İnsan neden mektup arkadaşı arar? Pek çok sebebi vardır muhakkak. İçimizde kopan fırtınaları tanıdık yüzlere anlatamıyor oluşumuz nedenlerden biri olabilir mi? Peki ya yalnızlık? Kesinlikle. Sosyalleşme konusunda sıkıntı yaşayan, toplum içerisinde kendini rahat hissedememe kaygısı güden, bununla birlikte yazılı olarak kendini güvenli evinde hisseden kimselerde bunun izlerini bulmak mümkün. "Ne insanlar tanıdım Twitter arkadaşları gerçek arkadaşlarından daha fazla" gibi bir muhabbete girmeden olayı bağlayacağım. Bir sosyolog değilim, psikiyatrist hiç değilim. Ancak insanın kendini yalnız hissettiği anlarda deniz kenarına gidip gözlerini daldırdığı ufuk çizgisinde bir şeylerin izini sürdüğünü ya da yağmurun ıslattığı caddelerde hiç kimse olmayan kalabalığın arasında kaldırımlarını dövdüğünü iyi bilirim. Sizin de bildiğinize ve bunun okulunu okumadığınıza eminim.
"Yağmur yağdığında koyunlar çeker mi? Peki göbek deliğimizde biriken pamukların rengi neden hep mavidir?" 8 yaşındaki Mary bunları düşünür çokça zaman. Sahip olduğu horozundan başka bir arkadaşı olmadığı için düşünmek için fazlasıyla zamanı vardır. İlgisiz ebeveynlerinin kendi hallerinde dertleri vardır. Mary kıvamı arttırılmış sütü çok sever. Bir de çikolatayı... Alnının orta yerinde konuşlanmış doğumdan kalma o çirkin izi aynaya her baktığında görmek zorundadır. Hayatında bir şeyleri değiştirmelidir. Afres defterinden rastgele bir isim seçer ve yazdığı mektup Avustralya'dan New York'a kadar uzanır.
Max Horovitz... Göbeğiyle tezat oluşturabilecek bir hayatı vardır. 44 yaşındadır. Toplumda herhangi bir yer edinememiş, aşkın tadına bakmamış, toplumun yazısız kurallarına karşı gelen, evcil hayvanları ve psikoloğu dışında arkadaşı olmayan, her şeye takıntılı, Asperger Sendromundan muzdarip bir adam... Hayatındaki renksizlik filme yansımıştır. Zira Max'in sahnelerinin tamamı siyah-beyazdır ve sahnelerdeki tek renk Mary'den gelen hediyelere aittir. Benzer olarak Max'in Mary'e gönderdiği hediyeler de Mary'nin yanındayken renklerini kazanır.
"Max hoped Mary would write again.
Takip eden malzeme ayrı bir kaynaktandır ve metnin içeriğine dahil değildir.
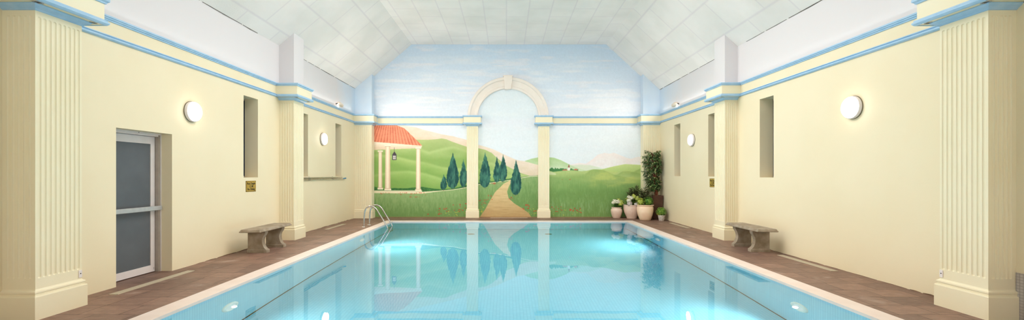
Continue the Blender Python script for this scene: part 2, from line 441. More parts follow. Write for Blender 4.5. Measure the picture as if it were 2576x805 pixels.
# sky
t = (gy - 111) / 190
img = mixc((198, 217, 236), (224, 228, 236), t) .astype(np.float32)
clouds = vnoise(90, 12, 11, 4)
paint((clouds - .52) * 5 * np.clip(t * 1.6, 0, 1), (240, 238, 240), .5)
paint((vnoise(60, 9, 12, 3) - .6) * 6, (236, 230, 234), .4)
paint(ver(318, 560, 30), (222, 229, 234), .8)
paint(ver(225, 300, 16) * hor(1206, 1356), (220, 229, 234), .8)
nz_big = vnoise(60, 26, 21, 3); nz_mid = vnoise(22, 9, 22, 3); streak = vnoise(2.2, 12, 23, 3); fine = vnoise(3, 3, 24, 2)
PL = hor(898, 1190); PCN = hor(1190, 1368); PR = hor(1368, 1655)
# distant tan mountain through left and centre panels
tan_top = [(898, 316), (1017, 316), (1045, 320), (1069, 327.5), (1111, 338), (1140, 343), (1174, 352), (1203, 364), (1242, 376), (1268, 389), (1302, 403.5), (1320, 406), (1353, 415), (1370, 418)]
# light green hill behind, right of centre
hillb = [(1190, 470), (1300, 430), (1320, 405.5), (1336, 399.8), (1353, 396.4), (1382, 396), (1394, 397), (1411, 403), (1434, 414.8), (1455, 424), (1490, 434), (1655, 440)]
# pink mountain on the right panel
mt = [(1368, 460), (1420, 425), (1437, 413.7), (1458, 410), (1474, 412), (1491, 400.7), (1503, 390), (1512, 387), (1521, 385), (1533, 387), (1545, 384.6), (1559, 390), (1576, 397), (1588, 399.5), (1600, 396), (1612, 394), (1655, 392)]
tm = (gy - np.interp(gx, *zip(*mt))) / 38
paint(below(mt, 1.5) * PR, mixc((234, 223, 221), (234, 233, 232), tm * .9 + (nz_mid - .5) * .8), .95)
paint(below([(x + 8, y + 14) for x, y in mt], 5) * PR * ((vnoise(8, 14, 31, 2) - .45) * 3), (222, 208, 208), .3)
paint(below([(1368, 420), (1434, 416), (1462, 414.5), (1487, 416), (1512, 423), (1560, 436), (1655, 440)], 3) * PR, (206, 218, 192), .8)
paint(below(hillb, 1) * np.clip((gy < 460) * 1.0, 0, 1) * hor(1300, 1500), mixc((172, 200, 142), (202, 216, 184), (gy - 400) / 30 + (nz_mid - .5)), .95)
tt = (gy - np.interp(gx, *zip(*tan_top)))
paint(below(tan_top, 1) * hor(898, 1368), mixc((232, 214, 198), (214, 196, 166), tt / 45 + (nz_mid - .5) * .8))
paint(below(tan_top, 1) * hor(898, 1368) * np.clip(np.abs(((tt * .25 + (gx * .1)) % 1) - .5) * 2 - .7, 0, 1), (206, 180, 156), .35)
# green hills, left and centre
g1 = [(898, 352), (1048, 351.7), (1075, 352), (1095, 351), (1111, 348.5), (1124, 351), (1137, 356.5), (1174, 369.4), (1203, 373), (1221, 377), (1237, 385), (1250, 397), (1276, 418), (1305, 433.5), (1333, 442.6), (1353, 446), (1370, 450)]
LC = hor(898, 1368)
d1 = gy - np.interp(gx, *zip(*g1))
paint(below(g1, 1) * LC, mixc((172, 188, 124), (142, 168, 98), d1 / 40 + (nz_big - .5) * .9))
for pts, ca, cb, dd in (
    ([(898, 372), (990, 366), (1040, 369), (1080, 382), (1110, 374), (1140, 368), (1174, 378), (1203, 403), (1240, 410), (1275, 424), (1330, 446), (1370, 455)], (172, 192, 124), (134, 166, 90), 26),
    ([(898, 395), (950, 388), (990, 392), (1030, 402), (1075, 410), (1110, 420), (1140, 424), (1174, 424), (1203, 425), (1250, 432), (1300, 445), (1370, 458)], (166, 190, 114), (128, 164, 84), 24),
    ([(898, 425), (940, 440), (985, 432), (1030, 430), (1070, 436), (1120, 452), (1174, 448), (1203, 444), (1240, 440), (1290, 447), (1370, 458)], (158, 186, 108), (122, 160, 80), 26)):
    d = gy - np.interp(gx, *zip(*pts))
    paint(below(pts, 5) * LC, mixc(ca, cb, d / dd + (nz_big - .5) * 1.2), .85)
    paint(np.exp(-((d - 3) / 4.0) ** 2) * LC * below(g1, 4) * (.5 + nz_mid), (204, 216, 158), .14)
# foreground: left / centre
hedge = [(898, 471), (943, 470), (965, 476), (990, 473), (1020, 474), (1062, 470), (1080, 473), (1111, 477), (1140, 474), (1174, 466), (1204, 460), (1240, 456), (1286, 449), (1300, 447), (1333, 443), (1370, 440)]
edge = [(898, 482), (943, 481), (1060, 483), (1111, 479.5), (1140, 477), (1174, 471), (1204, 463.5), (1240, 459), (1286, 452), (1310, 447), (1333, 443.5), (1370, 441)]
dh = gy - np.interp(gx, *zip(*hedge))
paint(below([(x, y + 0) for x, y in hedge], 1) * LC, mixc((44, 96, 50), (70, 124, 62), fine * 1.4 - .2 + (vnoise(5, 4, 41, 2) - .5)))
paint(below(edge, .8) * LC, (226, 216, 180))
fg = [(x, y + (4.5 if x < 1062 else 1.6)) for x, y in edge]
df = gy - np.interp(gx, *zip(*fg))
grass = mixc((138, 166, 108), (108, 144, 82), df / 50 + (streak - .5) * 1.0 + (nz_big - .5) * .6)
paint(0 * gx, grass)
paint(below(fg, 1) * LC, grass)
# right panel foreground
cr = [(1368, 430), (1382, 430), (1392, 432.5), (1415, 430), (1439, 428.5), (1463, 431), (1475, 430), (1493, 426), (1512, 426.6), (1533, 432), (1550, 433.7), (1569, 429.5), (1592, 432.5), (1612, 424), (1655, 420)]
gr = [(1490, 434), (1517, 425.5), (1545, 418.4), (1573, 413), (1611, 415), (1655, 416)]
paint(below(gr, 1) * PR * hor(1505, 1655, 12), mixc((196, 210, 140), (176, 200, 124), (gy - 415) / 16))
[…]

He'd always wanted a friend. A friend that wasn't invisible, a pet or rubber figurine."
2009'da tamamlanan Mary and Max, Avustralyalı genç yönetmen Adam Elliot'un ilk uzun metraj stop-motion filmi. Daha önce 2003 yılında çektiği Harvie Krumpet ile en iyi kısa animasyon Oscar'ını kucakladığında haliyle sonraki projeleri için çıtayı da yükseltmiş oldu. İki film arasındaki altı sene Mary and Max'in yapımına harcandı ve beklenen film geç de olsa gelmiş oldu. Öyle ki sadece çekimler için ayrılan süre 15 ayı bulur.
Mary and Max bir animasyon, fakat bu haliyle bile türün diğer filmlerinden ziyadesiyle ayrılmayı başarıyor. Her şeyden önce yanınıza küçük yeğeninizi alıp da izleyebileceğiniz türden bir animasyon değil. Filmde çok fazla psikolojik unsur var. Satır aralarına sıkıştırılan ince espriler de İngiliz kara mizahı kokmuyor değil. Birbirine uzak iki insanın aynı gökyüzünde birbirlerini bulmaları yüzlere tebessüm yerleştirmeye yetiyor nihayetinde.
"You are my best friend. You are my only friend."